To reach higher pressures, researchers have used the pressure of shockwaves, but these have two drawbacks: they generate high temperatures and the pressure only lasts for a very short fraction of time. ‘The ability to do static experiments at this pressure range has only been dreamed about,’ said Vitali Prakapenka of Chicago University’s centre for advanced radiation sources.
The team devised a new type of diamond anvil that incorporates ‘sub-anvils’ between the two single-crystal diamonds, which press on the sample. These sub-anvils are hemispheres of nanocrystalline diamond around 10–20 microns in diameter, made from a glassy form of carbon made under high temperature and pressure.

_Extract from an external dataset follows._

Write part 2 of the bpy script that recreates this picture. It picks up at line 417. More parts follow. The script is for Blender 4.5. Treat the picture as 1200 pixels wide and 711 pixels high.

Discovered last year, this glassy carbon is as hard as diamond but does not contain crystalline planes. ‘The nanocrystalline diamond balls have very high yield strength and are less compressible and less brittle than single-crystal diamonds,’ said Natalia Dubrovinskaia of Bayreueth University.
The cell can only work with very small samples, less than a micron thick, but can reliably and repeatedly reach the kinds of pressures that have not been achievable with static experiments. The team has been conducting experiments using X-ray crystallography to probe the samples at the Argonne National Laboratory in Illinois and explains its results in the current issue of Nature Communications.
‘We aren’t stopping there,’ said Prakapenka. ‘We expect to increase the accessible pressure range to one terapascal, or 10 megabars, to probe materials at conditions corresponding to the core of giant gas planets, such as Jupiter or Neptune, which have pressures of about seven megabars.’